[BEGIN Data lines]

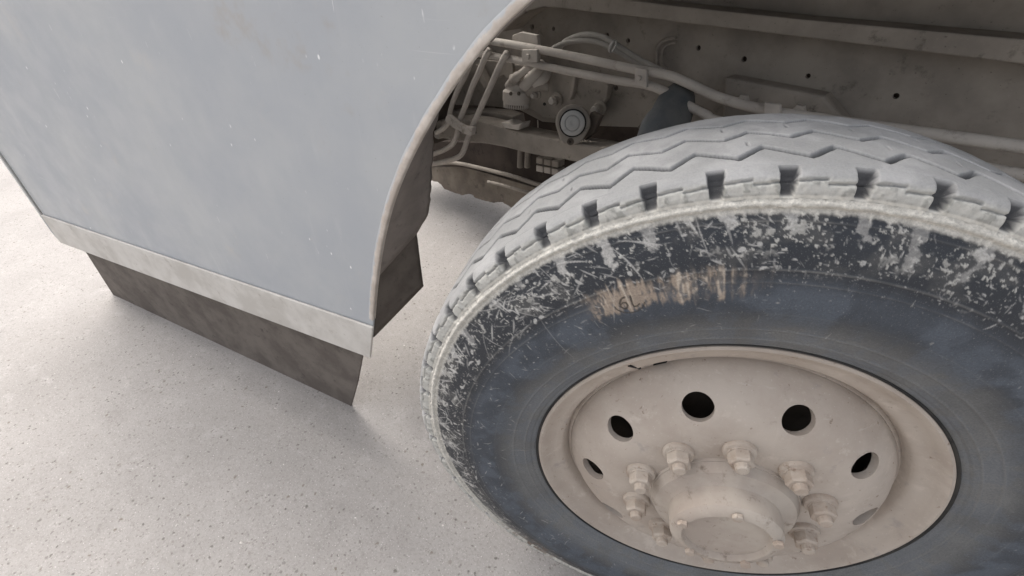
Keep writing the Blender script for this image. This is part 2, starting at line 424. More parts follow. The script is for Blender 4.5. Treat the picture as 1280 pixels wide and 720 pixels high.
# three lines coming down
for pts, r in (([(612, 62), (605, 75), (598, 92), (591, 107), (583, 129), (575.5, 148), (573, 158), (570.5, 170), (566, 180), (556, 187), (545, 191.5), (532, 196)], 3.5),
               ([(634, 66), (626, 80), (618, 97), (611, 113), (600, 137), (591, 157), (585, 172), (580, 187), (576, 194), (568, 198.5), (555, 202), (541, 205), (526, 208)], 3.6),
               ([(590, 74), (581, 96), (575, 107), (569.5, 119), (565, 131), (562, 143), (561, 152), (555, 160), (545, 166)], 3.3)):
    tube('air_line', [P_(x, y, .37) for x, y in pts], pr(r, P_(590, 130, .37)), PIPE, truck, seg=12)
c = slab('line_clamp', [(557, 146), (560, 143), (573, 154), (590, 163), (587, 169), (583, 168), (566, 160), (556, 151)], .345, .014, PIPE, truck, bevel=.002)
hexnut('clamp_bolt', P_(565, 152, .345), (0, -1, 0), pr(2.5, P_(565, 152, .345)), .005, PIPE, c)
slab('line_clamp', [(577, 158), (590, 160), (589, 170), (576, 167)], .342, .02, PIPE, truck, bevel=.003)
# short stubs and small pieces left of the lines
slab('frame_gusset', [(540, 158), (549, 150), (560, 158), (556, 172), (541, 176)], .45, .03, UNDER, truck, bevel=.003)
slab('frame_gusset', [(594, 80), (600, 84), (606, 96), (612, 108), (606, 112), (598, 100)], .46, .02, UNDER, truck, bevel=.003)
tube('hose_stub', [P_(546, 170, .42), P_(550, 164, .42), P_(556, 160, .42)], pr(4, P_(550, 164, .42)), HOSE, truck)
slab('step_plate', [(560, 72), (640, 78), (642, 97), (633, 98), (629, 93), (624, 98), (600, 92), (560, 88)], .49, .012, UNDER, truck, bevel=.002)

# arched rubber hoses over the frame
tube('brake_hose', [P_(x, y, Y) for x, y, Y in ((697, 66, .46), (705, 53, .46), (722, 45, .455), (738, 43, .45), (755, 47, .45), (769, 55, .45), (783, 64, .45), (797, 73, .44), (812, 81, .43), (826, 88, .42), (850, 99, .42))], pr(3.3, P_(740, 48, .46)), HOSE, truck)
tube('brake_hose', [P_(x, y, Y) for x, y, Y in ((683, 66, .46), (696, 58, .46), (713, 52, .455), (735, 50.5, .45), (752, 54, .45), (766, 61, .45), (780, 68.5, .45), (797, 79, .44), (812, 87, .43), (835, 96, .42))], pr(3.4, P_(740, 48, .46)), HOSE, truck)
tp_ = P_(766, 58, .448)
dd = P_(775, 63, .45)-P_(757, 52, .45)
lathe('cable_tie', [(pr(7.5, tp_), -.003), (pr(8, tp_), 0), (pr(7.5, tp_), .003)], tp_, dd, PALEM, truck, seg=20)
tube('tie_tail', [P_(770, 52, .44), P_(770, 56, .435), P_(765, 65, .43)], .0018, PALEM, truck)
tube('hose_loop', [P_(x, y, .53) for x, y in ((845, 47), (832, 50), (824, 56), (821, 66), (822, 80), (826, 88), (840, 92))], pr(2.2, P_(830, 60, .53)), UNDER, truck)
tube('hose_loop', [P_(x, y, .53) for x, y in ((845, 53), (834, 56), (828, 64), (828, 80), (834, 86))], pr(1.6, P_(830, 60, .53)), UNDER, truck)

# relay valve with its knurled cap and fittings
vc = P_(645.5, 124, .455); rv = pr(17.3, vc)
ax = np.array([.06, -.12, -1.0])
val = lathe('relay_valve', [(rv*.55, -.068), (rv*.62, -.05), (rv*.8, -.042), (rv*.84, -.028), (rv*1.0, -.022), (rv*1.0, .004), (rv*.93, .009), (rv*.93, .013)], vc, ax, PIPE, truck, seg=40)
for k in range(34):
    a = 2*math.pi*k/34; F = frame(vc, ax); p0 = F((rv*.88*math.cos(a), rv*.88*math.sin(a), .010)); p1 = F((rv*.88*math.cos(a), rv*.88*math.sin(a), .024))
    tube('cap_tooth', [p0, p1], rv*.055, PIPE, val, seg=6, sm=0)
lathe('cap_core', [(rv*.78, .0), (rv*.78, .019), (rv*.6, .021)], vc, ax, UNDERD, val, seg=32)
for x, y in ((639, 117), (649, 117)):
    hexnut('valve_bolt', P_(x, y, .455-rv*1.0), (0, -1, .2), pr(2.4, vc), .004, UNDERD, val)
tube('valve_arm', [P_(636, 108, .44), P_(645, 97, .43), P_(656, 88, .42), P_(664, 82, .41)], [pr(5.5, vc)]*8+[pr(4, vc)]*30, PIPE, truck)
tube('valve_fitting', [P_(655, 108, .45), P_(664, 98, .45), P_(672, 88, .46), P_(678, 80, .48)], pr(7, vc), PIPE, truck)
tube('valve_fitting', [P_(668, 106, .46), P_(680, 98, .47), P_(684, 86, .49)], pr(6, vc), PIPE, truck)
tube('valve_port', [P_(660, 116, .46), P_(674, 108, .465), P_(686, 108, .48)], pr(5.5, vc), UNDER, truck)
for x, y, Y, r, h in ((668.5, 119, .455, 5, .018), (693, 125, .505, 7.5, .022), (747, 136, .505, 8, .026)):
    c = P_(x, y, Y); b = lathe('flange_bolt', [(pr(r, c)*1.15, 0), (pr(r, c)*1.15, .005), (pr(r, c)*.8, .007), (pr(r, c)*.8, h), (pr(r, c)*.5, h+.002)], c+np.array([0, .012, 0]), (0.1, -1, 0), UNDER, truck, seg=20)
    hexnut('bolt_head', c+np.array([0, .012-h, 0]), (.1, -1, 0), pr(r*.62, c), .008, PIPE, b)
lathe('grease_hole', [(pr(1.8, P_(681, 130, .52)), 0), (pr(1.8, P_(681, 130, .52)), .004)], P_(681, 130, .524), (0, -1, 0), BLACK, truck, seg=12)  # black disc in place of a hole, its inner shade as colour

# spring shackle: eye with bushing
YS = .40; c = P_(716, 154, YS)
SN = CAM-c; SN = SN/np.linalg.norm(SN); SN = SN*.85+np.array([0, -1, 0])*.15; SN /= np.linalg.norm(SN)
eye = []
for k in range(25):
    a = R(-22+224*k/24); eye.append((716+22*math.cos(a), 153-22.5*math.sin(a)))
eye += [(700, 174), (704, 180), (722, 181), (729, 174)]
sh = prism('spring_shackle', [on(x, y, c, SN) for x, y in eye], -SN*.03, UNDER, truck, bevel=.005)
lathe('bushing_seal', [(pr(16.8, c), 0), (pr(16.8, c), .003), (pr(14, c), .0032)], c, SN, BLACK, sh, seg=40)
lathe('bushing_ring', [(pr(15.0, c), 0), (pr(15.0, c), .005), (pr(13.6, c), .0065), (pr(9.6, c), .0065), (pr(9.2, c), .004)], c, SN, PALEM, sh, seg=40)
lathe('shackle_pin', [(pr(8.6, c), 0), (pr(8.6, c), .0065), (pr(7.2, c), .008), (pr(2.5, c), .0075), (pr(1.5, c), .0065)], c, SN, PALEM, sh, seg=32)
lathe('drain_boss', [(pr(4.5, c), 0), (pr(4, c), .004), (pr(2.2, c), .004), (pr(2, c), 0)], on(713, 177, c, SN), SN, UNDERD, sh, seg=20)
slab('shackle_back', [(738, 140), (750, 146), (742, 166), (728, 178), (722, 176), (732, 160)], .45, .02, UNDERD, truck, bevel=.003)

# leaf spring / radius beam
bm_px = [(548, 172.5), (565, 175), (582, 177), (608, 180), (631, 184.5), (648, 189), (666, 193.5), (700, 199), (726, 204), (800, 220), (900, 240), (900, 215), (800, 195), (754, 184.5), (731, 181), (709, 177.5), (690, 173), (670, 169.5), (650, 165), (627, 159), (600, 152), (575, 148), (552, 150)]
slab('leaf_spring', bm_px, .41, .07, UNDER, truck, bevel=.006)
lathe('beam_hole', [(pr(1.6, P_(595, 165, .41)), 0), (pr(1.6, P_(595, 165, .41)), .001)], P_(594.5, 165.5, .41), (0, -1, 0), BLACK, truck, seg=12)  # flat black disc, the hole's darkness is only colour
slab('spring_clip', [(626, 153), (636, 154), (640, 157), (650, 155), (648, 163), (630, 160)], .40, .05, PIPE, truck, bevel=.003)
slab('upper_leaf', [(560, 139), (600, 139), (626, 141), (640, 146), (642, 158), (600, 152), (560, 147)], .50, .06, UNDER, truck, bevel=.004)
# engine bay behind: dark backing slab and added occluders
def box(name, a, b, m, parent=None, **k):
    (x0, y0, z0), (x1, y1, z1) = a, b
    return prism(name, [(x0, y0, z0), (x1, y0, z0), (x1, y0, z1), (x0, y0, z1)], (0, y1-y0, 0), m, parent, **k)
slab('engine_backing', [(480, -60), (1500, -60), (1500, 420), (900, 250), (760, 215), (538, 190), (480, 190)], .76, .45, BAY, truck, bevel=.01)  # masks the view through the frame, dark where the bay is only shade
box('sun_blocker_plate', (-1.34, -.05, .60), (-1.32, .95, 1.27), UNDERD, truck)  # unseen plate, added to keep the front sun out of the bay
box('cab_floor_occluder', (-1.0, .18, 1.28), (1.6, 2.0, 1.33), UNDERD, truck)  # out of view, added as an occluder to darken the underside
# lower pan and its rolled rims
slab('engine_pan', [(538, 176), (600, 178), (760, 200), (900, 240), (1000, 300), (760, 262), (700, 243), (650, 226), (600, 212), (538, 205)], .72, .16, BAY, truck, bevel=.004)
tube('pan_rim', [P_(x, y, .70) for x, y in ((540, 206), (560, 203.5), (575, 204.5), (600, 210), (640, 220), (671, 230), (720, 243), (780, 258))], pr(2.6, P_(640, 220, .7)), UNDER, truck, seg=10)
tube('pan_rim', [P_(x, y, .66) for x, y in ((610, 227), (630, 232), (650, 238), (680, 247), (720, 256))], pr(2.0, P_(640, 230, .66)), UNDER, truck, seg=10)
def jag(pts, amp, n=5):
    out = []
    for (x0, y0), (x1, y1) in zip(pts[:-1], pts[1:]):
        for k in range(n):
            t = k/n; out.append((x0+(x1-x0)*t, y0+(y1-y0)*t+rng.uniform(-amp, amp)))
    return out+[pts[-1]]
low = jag([(541, 226.5), (547, 227.5), (551.5, 231), (555, 236), (565, 240), (577, 244), (582, 243), (587, 242.5), (591, 244), (594, 248), (605, 251), (617, 254), (621, 252.5), (628, 253), (640, 260), (664, 268), (720, 282)], .45)
slab('front_crossmember', [(525, 222)]+low+[(740, 262), (700, 243), (650, 229), (600, 214), (575, 208), (540, 209), (525, 208)], .80, .10, DIRTM, truck, bevel=.004)
# battery-like block of ribs seen past the tyre
for r_ in range(2):
    for c_ in range(3):
        x = 670+c_*9.6; y = 196.5+r_*9.8+c_*2.0
        slab('cooler_cell', [(x, y), (x+8.4, y+1.8), (x+8.2, y+9.6), (x-.2, y+8.0)], .64, .04, PIPE if r_ else UNDER, truck, bevel=.0035)
for x in (651, 660):
    tube('engine_hose', [P_(x, 186, .66), P_(x-.5, 196, .66), P_(x-1, 209, .66)], pr(3.8, P_(x, 190, .66)), UNDER, truck)
tube('hanging_cable', [P_(672, 150, .62), P_(672.5, 158, .62), P_(671.5, 166, .62)], .0022, PIPE, truck)

# blue-grey air bellows above the tyre
c = P_(833, 158, .36); a2 = P_(850, 118, .42)
ln = np.linalg.norm(a2-c); rb = pr(30, c)
lathe('damper', [(rb*.95, -.05), (rb*1.02, -.01), (rb*.95, .01), (rb*.86, .02), (rb*.80, ln*.7), (rb*.62, ln), (rb*.4, ln+.02)], c, a2-c, BLUEG, truck, seg=40)
slab('damper_bracket', [(796, 160), (806, 146), (818, 136), (812, 150), (806, 166)], .40, .03, UNDERD, truck, bevel=.003)
# more of the same further back along the frame
slab('spring_bracket', [(905, 96), (1030, 120), (1090, 190), (1080, 300), (940, 300), (900, 180)], .50, .05, UNDER, truck, bevel=.008)
for x, y in ((930, 125), (1000, 138), (1050, 190)):
    hexnut('frame_bolt', P_(x, y, .50), (0, -1, 0), .014, .012, PIPE, truck)
slab('pipe_clamp', [(955, 128), (975, 131), (975, 172), (955, 168)], .366, .010, PIPE, truck, bevel=.002)
# other rail, axle
box('far_rail', (-1.2, 1.42, .80), (4.5, 1.5, 1.08), UNDERD, truck)
box('frame_rear', (1.6, .55, .80), (4.5, .62, 1.08), UNDER, truck, bevel=.005)
tube('front_axle', [(.0, .16, HUB_Z-.02), (.0, .35, HUB_Z-.10), (.0, .6, HUB_Z-.15), (.0, 1.4, HUB_Z-.15), (0, 1.9, HUB_Z)], .055, UNDERD, truck, seg=12)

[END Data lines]

• Short task
Please return, exactly as they appear, the lines starting at the one that contains "BAY, truck, bevel=.01)" and ending at the one that contains "1.27), UNDERD, truck)".

• Exercise answer
slab('engine_backing', [(480, -60), (1500, -60), (1500, 420), (900, 250), (760, 215), (538, 190), (480, 190)], .76, .45, BAY, truck, bevel=.01)  # masks the view through the frame, dark where the bay is only shade
box('sun_blocker_plate', (-1.34, -.05, .60), (-1.32, .95, 1.27), UNDERD, truck)  # unseen plate, added to keep the front sun out of the bay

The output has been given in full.